* Work instructions *
Repeat the entire listing exactly as written.
┌─ Records shown
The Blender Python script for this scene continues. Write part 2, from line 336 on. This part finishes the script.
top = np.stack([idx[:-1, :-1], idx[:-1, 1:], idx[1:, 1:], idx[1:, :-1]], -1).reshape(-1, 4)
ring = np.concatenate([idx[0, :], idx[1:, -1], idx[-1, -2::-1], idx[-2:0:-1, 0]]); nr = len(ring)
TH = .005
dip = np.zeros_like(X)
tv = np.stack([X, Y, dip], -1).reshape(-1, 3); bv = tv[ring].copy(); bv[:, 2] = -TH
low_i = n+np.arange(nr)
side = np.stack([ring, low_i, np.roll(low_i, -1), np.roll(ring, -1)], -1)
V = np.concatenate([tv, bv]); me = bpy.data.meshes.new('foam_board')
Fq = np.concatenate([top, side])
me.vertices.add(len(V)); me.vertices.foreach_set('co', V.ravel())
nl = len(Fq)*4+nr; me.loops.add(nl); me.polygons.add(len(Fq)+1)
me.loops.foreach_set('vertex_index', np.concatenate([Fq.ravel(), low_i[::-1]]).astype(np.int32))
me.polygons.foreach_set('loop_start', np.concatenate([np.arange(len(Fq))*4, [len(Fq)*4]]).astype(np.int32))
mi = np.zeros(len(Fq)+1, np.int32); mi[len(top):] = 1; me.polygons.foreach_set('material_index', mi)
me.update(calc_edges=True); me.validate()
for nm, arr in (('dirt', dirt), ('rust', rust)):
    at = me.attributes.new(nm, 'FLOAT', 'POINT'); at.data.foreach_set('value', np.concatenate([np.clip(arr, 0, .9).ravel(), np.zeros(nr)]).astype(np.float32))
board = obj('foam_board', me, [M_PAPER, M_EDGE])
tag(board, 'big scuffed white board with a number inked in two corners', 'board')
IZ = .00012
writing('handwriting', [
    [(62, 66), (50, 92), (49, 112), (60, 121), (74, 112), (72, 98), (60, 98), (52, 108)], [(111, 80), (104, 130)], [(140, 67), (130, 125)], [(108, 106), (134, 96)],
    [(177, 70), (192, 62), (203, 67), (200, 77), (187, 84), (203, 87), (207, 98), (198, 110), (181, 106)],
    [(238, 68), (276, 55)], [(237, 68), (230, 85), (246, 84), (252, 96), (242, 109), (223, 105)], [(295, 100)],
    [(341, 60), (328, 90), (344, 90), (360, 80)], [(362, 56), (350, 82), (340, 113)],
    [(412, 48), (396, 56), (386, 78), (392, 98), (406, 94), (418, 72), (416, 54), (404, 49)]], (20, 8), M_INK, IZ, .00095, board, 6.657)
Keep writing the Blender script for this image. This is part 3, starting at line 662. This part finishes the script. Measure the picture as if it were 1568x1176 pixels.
└─
* Answer to this task *
The Blender Python script for this scene continues. Write part 2, from line 336 on. This part finishes the script.
top = np.stack([idx[:-1, :-1], idx[:-1, 1:], idx[1:, 1:], idx[1:, :-1]], -1).reshape(-1, 4)
ring = np.concatenate([idx[0, :], idx[1:, -1], idx[-1, -2::-1], idx[-2:0:-1, 0]]); nr = len(ring)
TH = .005
dip = np.zeros_like(X)
tv = np.stack([X, Y, dip], -1).reshape(-1, 3); bv = tv[ring].copy(); bv[:, 2] = -TH
low_i = n+np.arange(nr)
side = np.stack([ring, low_i, np.roll(low_i, -1), np.roll(ring, -1)], -1)
V = np.concatenate([tv, bv]); me = bpy.data.meshes.new('foam_board')
Fq = np.concatenate([top, side])
me.vertices.add(len(V)); me.vertices.foreach_set('co', V.ravel())
nl = len(Fq)*4+nr; me.loops.add(nl); me.polygons.add(len(Fq)+1)
me.loops.foreach_set('vertex_index', np.concatenate([Fq.ravel(), low_i[::-1]]).astype(np.int32))
me.polygons.foreach_set('loop_start', np.concatenate([np.arange(len(Fq))*4, [len(Fq)*4]]).astype(np.int32))
mi = np.zeros(len(Fq)+1, np.int32); mi[len(top):] = 1; me.polygons.foreach_set('material_index', mi)
me.update(calc_edges=True); me.validate()
for nm, arr in (('dirt', dirt), ('rust', rust)):
    at = me.attributes.new(nm, 'FLOAT', 'POINT'); at.data.foreach_set('value', np.concatenate([np.clip(arr, 0, .9).ravel(), np.zeros(nr)]).astype(np.float32))
board = obj('foam_board', me, [M_PAPER, M_EDGE])
tag(board, 'big scuffed white board with a number inked in two corners', 'board')
IZ = .00012
writing('handwriting', [
    [(62, 66), (50, 92), (49, 112), (60, 121), (74, 112), (72, 98), (60, 98), (52, 108)], [(111, 80), (104, 130)], [(140, 67), (130, 125)], [(108, 106), (134, 96)],
    [(177, 70), (192, 62), (203, 67), (200, 77), (187, 84), (203, 87), (207, 98), (198, 110), (181, 106)],
    [(238, 68), (276, 55)], [(237, 68), (230, 85), (246, 84), (252, 96), (242, 109), (223, 105)], [(295, 100)],
    [(341, 60), (328, 90), (344, 90), (360, 80)], [(362, 56), (350, 82), (340, 113)],
    [(412, 48), (396, 56), (386, 78), (392, 98), (406, 94), (418, 72), (416, 54), (404, 49)]], (20, 8), M_INK, IZ, .00095, board, 6.657)
Keep writing the Blender script for this image. This is part 3, starting at line 662. This part finishes the script. Measure the picture as if it were 1568x1176 pixels.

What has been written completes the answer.